**EXERCISE DIRECTIONS:** In the records that follow, locate every line with "were" and extract it.

**DATASET:**
::::::::

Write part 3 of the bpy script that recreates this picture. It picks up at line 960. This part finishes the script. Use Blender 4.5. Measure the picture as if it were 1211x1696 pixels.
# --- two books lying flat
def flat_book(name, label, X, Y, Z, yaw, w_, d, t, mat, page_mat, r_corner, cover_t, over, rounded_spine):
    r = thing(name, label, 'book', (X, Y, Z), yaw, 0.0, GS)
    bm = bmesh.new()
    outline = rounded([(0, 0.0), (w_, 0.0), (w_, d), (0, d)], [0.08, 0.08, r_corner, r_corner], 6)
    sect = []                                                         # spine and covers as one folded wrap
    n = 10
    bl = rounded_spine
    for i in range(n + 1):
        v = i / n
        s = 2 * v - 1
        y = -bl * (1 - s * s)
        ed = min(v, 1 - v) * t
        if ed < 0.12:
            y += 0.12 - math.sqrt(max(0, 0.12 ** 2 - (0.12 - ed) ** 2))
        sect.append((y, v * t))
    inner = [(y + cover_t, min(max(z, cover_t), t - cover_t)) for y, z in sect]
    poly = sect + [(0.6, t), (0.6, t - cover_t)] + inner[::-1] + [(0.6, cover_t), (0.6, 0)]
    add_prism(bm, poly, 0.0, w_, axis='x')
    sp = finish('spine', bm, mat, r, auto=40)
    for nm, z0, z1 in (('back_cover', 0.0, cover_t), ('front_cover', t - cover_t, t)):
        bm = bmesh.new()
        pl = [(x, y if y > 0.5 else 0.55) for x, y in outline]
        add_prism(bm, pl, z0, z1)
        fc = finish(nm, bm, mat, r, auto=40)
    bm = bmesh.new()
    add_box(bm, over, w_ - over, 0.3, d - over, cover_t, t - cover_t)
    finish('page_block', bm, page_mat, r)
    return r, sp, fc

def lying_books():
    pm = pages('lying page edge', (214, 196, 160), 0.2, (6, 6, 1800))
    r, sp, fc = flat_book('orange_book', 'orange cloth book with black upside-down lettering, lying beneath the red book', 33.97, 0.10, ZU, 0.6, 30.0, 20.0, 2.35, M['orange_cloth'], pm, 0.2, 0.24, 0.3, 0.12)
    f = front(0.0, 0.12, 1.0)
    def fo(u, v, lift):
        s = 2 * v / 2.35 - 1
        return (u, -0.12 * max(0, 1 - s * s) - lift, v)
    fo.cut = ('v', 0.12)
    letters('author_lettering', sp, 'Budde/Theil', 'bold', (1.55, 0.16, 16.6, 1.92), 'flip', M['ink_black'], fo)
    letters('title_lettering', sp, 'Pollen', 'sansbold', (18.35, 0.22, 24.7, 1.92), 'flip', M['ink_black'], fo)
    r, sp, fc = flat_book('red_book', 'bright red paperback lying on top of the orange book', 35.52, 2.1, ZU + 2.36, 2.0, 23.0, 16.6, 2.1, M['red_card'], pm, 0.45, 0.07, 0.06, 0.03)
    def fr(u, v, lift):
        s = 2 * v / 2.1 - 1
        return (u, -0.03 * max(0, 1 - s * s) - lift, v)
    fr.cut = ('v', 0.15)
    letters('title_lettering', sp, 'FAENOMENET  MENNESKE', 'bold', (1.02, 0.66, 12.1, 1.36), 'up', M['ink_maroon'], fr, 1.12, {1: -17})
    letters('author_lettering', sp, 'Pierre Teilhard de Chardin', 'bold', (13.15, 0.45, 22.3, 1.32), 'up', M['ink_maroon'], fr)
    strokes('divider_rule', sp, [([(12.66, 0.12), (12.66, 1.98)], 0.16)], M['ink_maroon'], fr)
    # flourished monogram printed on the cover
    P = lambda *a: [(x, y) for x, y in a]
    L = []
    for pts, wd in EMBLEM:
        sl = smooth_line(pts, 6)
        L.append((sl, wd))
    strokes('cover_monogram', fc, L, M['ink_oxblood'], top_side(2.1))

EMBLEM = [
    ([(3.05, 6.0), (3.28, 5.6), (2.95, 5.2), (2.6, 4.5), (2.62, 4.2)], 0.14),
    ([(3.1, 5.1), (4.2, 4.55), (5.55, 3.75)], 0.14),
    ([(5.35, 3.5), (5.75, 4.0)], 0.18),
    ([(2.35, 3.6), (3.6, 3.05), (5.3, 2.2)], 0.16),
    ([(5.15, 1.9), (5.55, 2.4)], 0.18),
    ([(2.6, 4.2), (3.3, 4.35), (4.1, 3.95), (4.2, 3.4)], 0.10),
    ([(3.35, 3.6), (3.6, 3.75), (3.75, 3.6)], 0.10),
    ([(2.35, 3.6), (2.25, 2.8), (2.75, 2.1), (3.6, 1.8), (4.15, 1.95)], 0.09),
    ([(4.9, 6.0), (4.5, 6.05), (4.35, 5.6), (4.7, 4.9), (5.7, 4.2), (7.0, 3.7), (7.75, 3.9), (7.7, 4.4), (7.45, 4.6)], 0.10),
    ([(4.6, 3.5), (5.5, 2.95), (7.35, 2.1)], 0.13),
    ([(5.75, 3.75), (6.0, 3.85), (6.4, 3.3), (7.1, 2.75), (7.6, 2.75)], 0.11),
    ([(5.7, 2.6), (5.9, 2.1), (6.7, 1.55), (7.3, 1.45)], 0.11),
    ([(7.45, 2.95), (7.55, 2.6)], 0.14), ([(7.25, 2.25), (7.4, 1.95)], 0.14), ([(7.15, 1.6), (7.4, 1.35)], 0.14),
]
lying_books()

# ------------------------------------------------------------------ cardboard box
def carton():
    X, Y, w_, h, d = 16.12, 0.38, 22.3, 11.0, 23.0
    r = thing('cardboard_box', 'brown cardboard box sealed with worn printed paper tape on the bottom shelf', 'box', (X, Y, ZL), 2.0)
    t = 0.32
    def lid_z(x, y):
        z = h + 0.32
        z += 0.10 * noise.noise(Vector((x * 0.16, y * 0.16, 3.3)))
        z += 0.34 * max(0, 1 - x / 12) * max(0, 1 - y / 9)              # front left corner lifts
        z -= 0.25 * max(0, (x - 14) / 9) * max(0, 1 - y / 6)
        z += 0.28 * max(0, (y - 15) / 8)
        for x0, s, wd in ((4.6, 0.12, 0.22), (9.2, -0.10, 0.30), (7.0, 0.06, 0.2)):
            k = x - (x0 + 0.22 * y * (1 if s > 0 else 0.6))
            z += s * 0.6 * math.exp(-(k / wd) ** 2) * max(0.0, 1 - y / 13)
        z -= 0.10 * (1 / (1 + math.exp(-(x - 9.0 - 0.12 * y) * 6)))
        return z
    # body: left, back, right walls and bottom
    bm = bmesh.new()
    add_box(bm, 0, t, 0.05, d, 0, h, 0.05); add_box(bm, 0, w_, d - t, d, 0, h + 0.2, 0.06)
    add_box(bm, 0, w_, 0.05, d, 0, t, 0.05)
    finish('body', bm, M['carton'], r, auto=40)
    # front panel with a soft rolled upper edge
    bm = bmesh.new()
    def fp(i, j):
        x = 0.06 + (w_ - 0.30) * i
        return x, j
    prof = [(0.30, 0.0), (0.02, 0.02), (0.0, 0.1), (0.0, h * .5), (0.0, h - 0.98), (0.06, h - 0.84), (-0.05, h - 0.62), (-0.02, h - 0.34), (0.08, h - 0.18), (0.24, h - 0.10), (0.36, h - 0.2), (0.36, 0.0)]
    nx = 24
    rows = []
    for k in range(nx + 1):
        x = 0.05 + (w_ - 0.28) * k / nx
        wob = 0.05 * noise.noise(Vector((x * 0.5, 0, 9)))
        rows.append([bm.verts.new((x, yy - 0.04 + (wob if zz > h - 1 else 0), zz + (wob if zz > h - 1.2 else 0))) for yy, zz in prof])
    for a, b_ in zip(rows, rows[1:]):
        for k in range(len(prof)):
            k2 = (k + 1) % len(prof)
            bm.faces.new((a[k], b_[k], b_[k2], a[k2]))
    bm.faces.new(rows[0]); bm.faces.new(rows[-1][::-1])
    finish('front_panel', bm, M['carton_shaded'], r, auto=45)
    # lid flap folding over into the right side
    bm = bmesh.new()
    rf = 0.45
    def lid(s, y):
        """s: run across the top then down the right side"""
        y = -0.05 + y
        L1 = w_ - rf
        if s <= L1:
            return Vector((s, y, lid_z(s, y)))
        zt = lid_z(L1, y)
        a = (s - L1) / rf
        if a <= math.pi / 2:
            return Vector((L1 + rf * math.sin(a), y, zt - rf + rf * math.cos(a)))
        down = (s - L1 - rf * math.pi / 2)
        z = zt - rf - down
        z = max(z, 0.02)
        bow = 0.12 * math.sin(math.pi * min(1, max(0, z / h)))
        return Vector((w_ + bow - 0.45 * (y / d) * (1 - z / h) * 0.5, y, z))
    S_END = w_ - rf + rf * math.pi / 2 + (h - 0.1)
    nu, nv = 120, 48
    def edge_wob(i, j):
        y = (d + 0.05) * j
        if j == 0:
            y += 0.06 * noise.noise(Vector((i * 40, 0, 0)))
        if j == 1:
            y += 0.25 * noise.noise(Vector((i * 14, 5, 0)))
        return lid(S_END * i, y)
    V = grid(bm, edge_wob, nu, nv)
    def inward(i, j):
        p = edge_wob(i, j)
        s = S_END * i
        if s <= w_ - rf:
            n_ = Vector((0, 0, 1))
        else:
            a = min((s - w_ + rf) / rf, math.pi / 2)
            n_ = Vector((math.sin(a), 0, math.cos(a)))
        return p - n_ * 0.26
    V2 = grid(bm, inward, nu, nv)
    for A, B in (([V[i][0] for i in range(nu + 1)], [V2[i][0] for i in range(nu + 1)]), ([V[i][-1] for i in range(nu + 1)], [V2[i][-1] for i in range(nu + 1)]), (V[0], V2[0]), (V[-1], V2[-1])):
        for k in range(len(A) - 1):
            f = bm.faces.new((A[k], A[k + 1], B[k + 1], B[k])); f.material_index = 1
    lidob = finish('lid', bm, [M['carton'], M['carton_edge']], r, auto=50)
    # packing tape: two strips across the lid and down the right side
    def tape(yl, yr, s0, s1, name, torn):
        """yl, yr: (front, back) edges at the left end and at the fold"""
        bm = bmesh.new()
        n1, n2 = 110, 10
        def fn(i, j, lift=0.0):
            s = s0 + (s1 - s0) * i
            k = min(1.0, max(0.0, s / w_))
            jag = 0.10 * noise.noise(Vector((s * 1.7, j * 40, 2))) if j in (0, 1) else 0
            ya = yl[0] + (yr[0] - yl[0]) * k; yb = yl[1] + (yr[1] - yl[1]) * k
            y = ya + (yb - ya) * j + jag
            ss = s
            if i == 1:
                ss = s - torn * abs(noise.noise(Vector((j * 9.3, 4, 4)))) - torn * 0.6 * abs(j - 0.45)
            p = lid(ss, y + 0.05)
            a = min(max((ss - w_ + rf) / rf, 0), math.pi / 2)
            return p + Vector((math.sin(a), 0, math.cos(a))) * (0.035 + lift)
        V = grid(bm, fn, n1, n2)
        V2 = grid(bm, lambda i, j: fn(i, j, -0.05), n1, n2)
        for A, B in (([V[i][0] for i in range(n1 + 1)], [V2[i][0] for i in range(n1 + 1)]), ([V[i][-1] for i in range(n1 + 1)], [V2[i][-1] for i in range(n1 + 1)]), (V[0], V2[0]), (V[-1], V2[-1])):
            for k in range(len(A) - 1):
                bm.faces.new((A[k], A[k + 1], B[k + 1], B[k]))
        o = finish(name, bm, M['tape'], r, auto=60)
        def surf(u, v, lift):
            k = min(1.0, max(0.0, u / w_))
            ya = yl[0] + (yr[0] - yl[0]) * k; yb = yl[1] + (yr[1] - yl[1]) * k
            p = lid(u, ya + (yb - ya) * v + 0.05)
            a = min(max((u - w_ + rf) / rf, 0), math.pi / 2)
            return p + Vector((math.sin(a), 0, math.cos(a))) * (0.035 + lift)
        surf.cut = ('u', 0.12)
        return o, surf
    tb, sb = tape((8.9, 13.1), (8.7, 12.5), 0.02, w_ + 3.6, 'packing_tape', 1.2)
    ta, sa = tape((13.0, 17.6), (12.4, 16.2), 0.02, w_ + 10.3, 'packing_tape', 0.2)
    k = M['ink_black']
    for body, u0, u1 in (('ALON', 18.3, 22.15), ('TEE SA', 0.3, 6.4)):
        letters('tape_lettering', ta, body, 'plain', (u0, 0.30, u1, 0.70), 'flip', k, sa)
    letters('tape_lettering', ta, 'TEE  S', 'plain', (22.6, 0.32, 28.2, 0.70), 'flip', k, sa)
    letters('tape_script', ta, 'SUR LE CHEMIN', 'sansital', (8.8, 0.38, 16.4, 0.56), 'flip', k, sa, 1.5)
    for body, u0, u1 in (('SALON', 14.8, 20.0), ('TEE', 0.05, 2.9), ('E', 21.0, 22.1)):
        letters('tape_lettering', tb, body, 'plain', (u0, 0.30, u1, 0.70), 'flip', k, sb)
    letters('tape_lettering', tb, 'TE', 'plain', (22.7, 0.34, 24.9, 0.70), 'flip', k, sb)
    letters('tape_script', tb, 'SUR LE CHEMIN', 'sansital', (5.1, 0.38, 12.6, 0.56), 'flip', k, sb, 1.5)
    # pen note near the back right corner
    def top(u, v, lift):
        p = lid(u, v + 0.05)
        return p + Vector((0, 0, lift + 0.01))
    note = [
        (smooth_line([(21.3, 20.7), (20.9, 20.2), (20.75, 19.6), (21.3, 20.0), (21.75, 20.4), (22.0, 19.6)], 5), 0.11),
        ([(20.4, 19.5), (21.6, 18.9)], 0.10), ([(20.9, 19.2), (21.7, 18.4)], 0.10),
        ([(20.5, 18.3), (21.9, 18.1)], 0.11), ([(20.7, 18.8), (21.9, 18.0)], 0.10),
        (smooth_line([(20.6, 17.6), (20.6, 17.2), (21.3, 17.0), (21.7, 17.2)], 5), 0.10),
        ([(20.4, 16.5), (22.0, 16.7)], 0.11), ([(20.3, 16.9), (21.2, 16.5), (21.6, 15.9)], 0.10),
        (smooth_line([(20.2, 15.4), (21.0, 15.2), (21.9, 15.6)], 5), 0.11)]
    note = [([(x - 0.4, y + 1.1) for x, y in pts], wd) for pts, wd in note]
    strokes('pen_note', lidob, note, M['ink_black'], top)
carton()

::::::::

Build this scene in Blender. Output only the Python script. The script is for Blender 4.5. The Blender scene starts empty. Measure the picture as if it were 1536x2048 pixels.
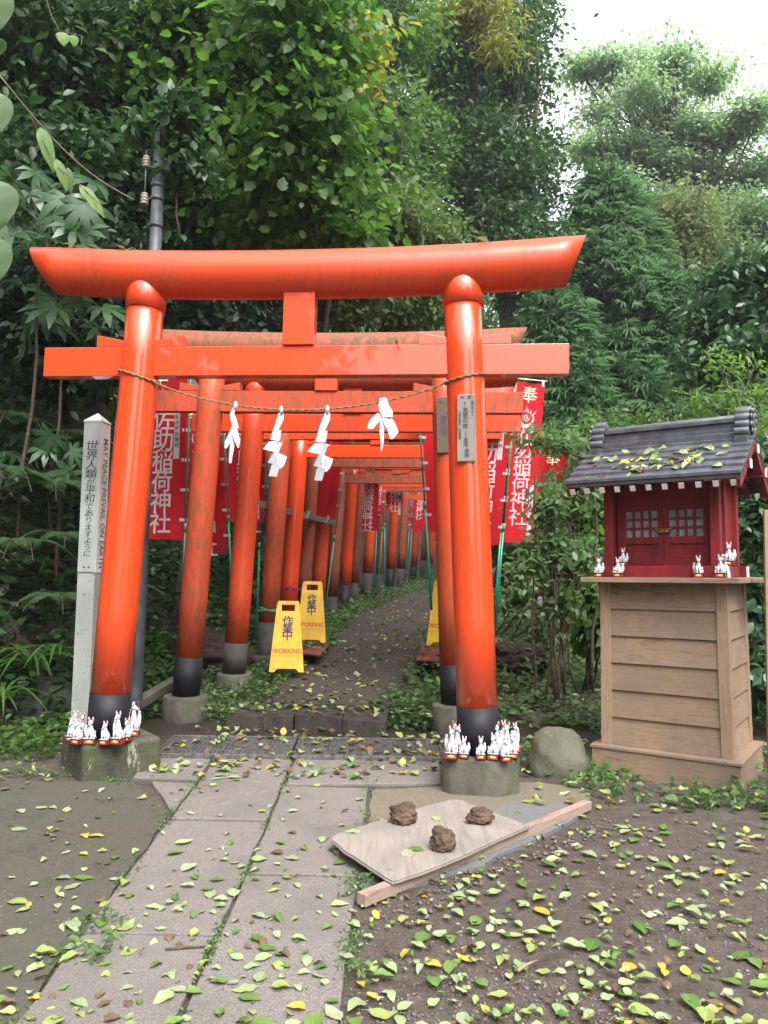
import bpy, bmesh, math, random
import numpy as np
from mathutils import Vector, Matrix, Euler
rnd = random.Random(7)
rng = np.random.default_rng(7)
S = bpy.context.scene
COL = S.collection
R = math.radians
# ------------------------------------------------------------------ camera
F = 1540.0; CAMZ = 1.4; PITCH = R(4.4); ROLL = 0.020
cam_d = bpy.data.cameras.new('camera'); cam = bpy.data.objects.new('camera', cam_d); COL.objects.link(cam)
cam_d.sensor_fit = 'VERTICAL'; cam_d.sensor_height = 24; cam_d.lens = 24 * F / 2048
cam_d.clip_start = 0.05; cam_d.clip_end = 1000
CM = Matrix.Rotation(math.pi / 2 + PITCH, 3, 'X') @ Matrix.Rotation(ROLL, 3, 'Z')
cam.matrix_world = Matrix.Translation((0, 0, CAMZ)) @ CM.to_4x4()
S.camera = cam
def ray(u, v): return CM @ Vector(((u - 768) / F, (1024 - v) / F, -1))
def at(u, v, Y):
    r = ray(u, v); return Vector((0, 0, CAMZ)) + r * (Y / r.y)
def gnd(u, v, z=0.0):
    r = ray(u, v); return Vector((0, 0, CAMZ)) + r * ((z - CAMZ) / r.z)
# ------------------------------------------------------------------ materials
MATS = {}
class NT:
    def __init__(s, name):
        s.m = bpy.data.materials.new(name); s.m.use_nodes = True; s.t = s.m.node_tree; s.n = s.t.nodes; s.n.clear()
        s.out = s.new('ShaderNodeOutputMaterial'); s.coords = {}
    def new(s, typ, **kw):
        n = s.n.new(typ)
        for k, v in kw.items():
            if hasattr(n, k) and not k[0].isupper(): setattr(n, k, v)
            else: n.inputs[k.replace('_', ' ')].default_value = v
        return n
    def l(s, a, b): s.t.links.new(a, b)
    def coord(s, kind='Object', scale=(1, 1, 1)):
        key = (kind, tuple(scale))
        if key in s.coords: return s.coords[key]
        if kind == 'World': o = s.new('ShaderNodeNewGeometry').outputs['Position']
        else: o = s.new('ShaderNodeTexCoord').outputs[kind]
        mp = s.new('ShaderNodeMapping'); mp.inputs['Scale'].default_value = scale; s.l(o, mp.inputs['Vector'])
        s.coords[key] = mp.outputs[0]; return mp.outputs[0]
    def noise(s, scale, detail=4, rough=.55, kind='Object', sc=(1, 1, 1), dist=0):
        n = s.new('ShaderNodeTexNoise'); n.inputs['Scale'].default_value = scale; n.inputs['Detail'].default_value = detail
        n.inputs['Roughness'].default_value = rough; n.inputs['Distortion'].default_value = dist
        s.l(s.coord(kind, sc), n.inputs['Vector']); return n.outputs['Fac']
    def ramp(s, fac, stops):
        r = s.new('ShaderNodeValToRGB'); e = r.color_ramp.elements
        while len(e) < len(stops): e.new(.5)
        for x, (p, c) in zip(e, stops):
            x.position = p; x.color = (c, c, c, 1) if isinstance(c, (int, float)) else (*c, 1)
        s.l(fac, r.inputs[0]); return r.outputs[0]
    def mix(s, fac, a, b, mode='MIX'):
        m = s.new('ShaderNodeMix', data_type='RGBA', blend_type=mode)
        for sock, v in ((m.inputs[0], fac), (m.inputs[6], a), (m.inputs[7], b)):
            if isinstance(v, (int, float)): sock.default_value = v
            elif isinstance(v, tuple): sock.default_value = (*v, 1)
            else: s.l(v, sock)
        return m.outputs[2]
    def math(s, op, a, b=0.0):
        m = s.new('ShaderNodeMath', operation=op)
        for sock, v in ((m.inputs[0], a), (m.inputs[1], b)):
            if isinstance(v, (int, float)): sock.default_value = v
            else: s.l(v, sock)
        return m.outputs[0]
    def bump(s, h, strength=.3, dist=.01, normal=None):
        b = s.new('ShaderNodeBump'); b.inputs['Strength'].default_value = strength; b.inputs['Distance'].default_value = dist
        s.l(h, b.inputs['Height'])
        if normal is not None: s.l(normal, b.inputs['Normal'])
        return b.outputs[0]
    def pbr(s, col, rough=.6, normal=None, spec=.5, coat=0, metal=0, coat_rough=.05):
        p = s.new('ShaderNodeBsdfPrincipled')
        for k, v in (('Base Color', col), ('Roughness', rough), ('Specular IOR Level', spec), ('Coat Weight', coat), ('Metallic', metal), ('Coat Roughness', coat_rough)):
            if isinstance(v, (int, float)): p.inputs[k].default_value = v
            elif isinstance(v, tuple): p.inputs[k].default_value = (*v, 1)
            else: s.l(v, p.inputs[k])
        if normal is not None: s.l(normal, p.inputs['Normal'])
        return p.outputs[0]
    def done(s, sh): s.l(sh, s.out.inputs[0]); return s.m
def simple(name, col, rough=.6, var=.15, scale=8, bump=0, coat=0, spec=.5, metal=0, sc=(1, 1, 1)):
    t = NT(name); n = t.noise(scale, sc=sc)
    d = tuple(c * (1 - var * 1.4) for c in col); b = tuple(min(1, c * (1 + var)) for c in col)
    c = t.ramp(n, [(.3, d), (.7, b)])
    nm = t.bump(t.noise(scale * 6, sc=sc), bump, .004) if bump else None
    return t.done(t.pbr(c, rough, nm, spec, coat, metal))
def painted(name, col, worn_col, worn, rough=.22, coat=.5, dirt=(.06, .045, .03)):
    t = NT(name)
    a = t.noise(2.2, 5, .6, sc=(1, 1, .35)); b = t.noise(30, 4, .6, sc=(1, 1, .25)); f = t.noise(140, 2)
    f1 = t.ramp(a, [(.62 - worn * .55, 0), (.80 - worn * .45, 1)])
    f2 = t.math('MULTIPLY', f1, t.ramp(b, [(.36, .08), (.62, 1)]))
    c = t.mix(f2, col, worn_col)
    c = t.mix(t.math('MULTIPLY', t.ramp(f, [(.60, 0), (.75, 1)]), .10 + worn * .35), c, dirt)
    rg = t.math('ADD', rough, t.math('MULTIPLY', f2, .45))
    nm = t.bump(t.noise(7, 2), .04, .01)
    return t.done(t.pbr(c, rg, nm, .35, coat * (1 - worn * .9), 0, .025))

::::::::

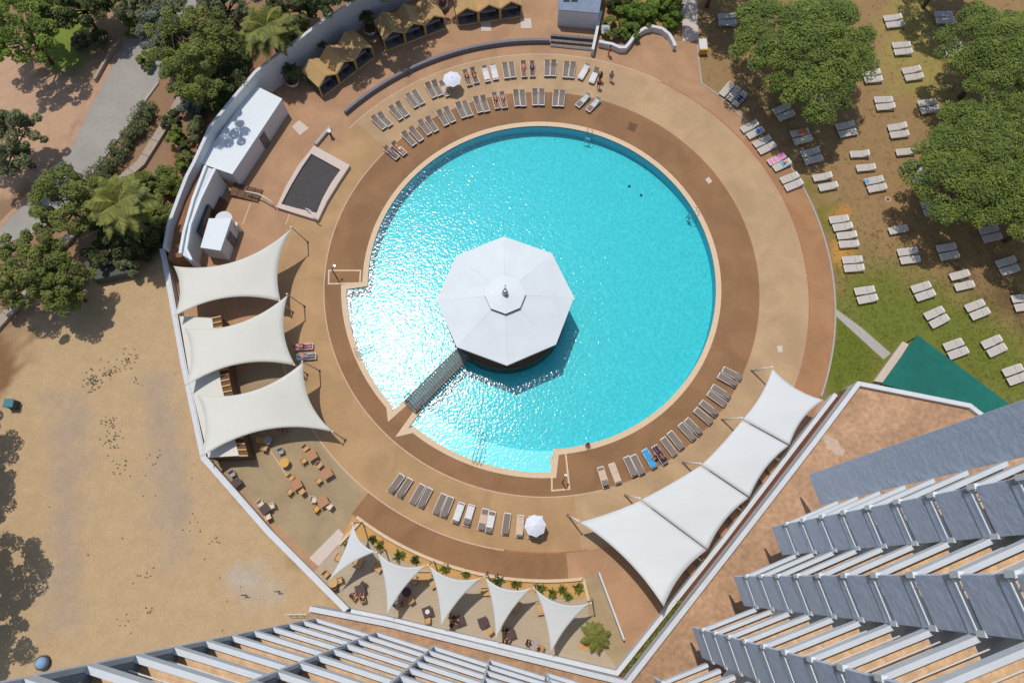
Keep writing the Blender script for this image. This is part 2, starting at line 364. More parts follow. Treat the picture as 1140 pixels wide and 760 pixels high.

::::::::

**CORRECT ANSWER:**
Write part 3 of the bpy script that recreates this picture. It picks up at line 960. This part finishes the script. Use Blender 4.5. Measure the picture as if it were 1211x1696 pixels.
Build this scene in Blender. Output only the Python script. The script is for Blender 4.5. The Blender scene starts empty. Measure the picture as if it were 1536x2048 pixels.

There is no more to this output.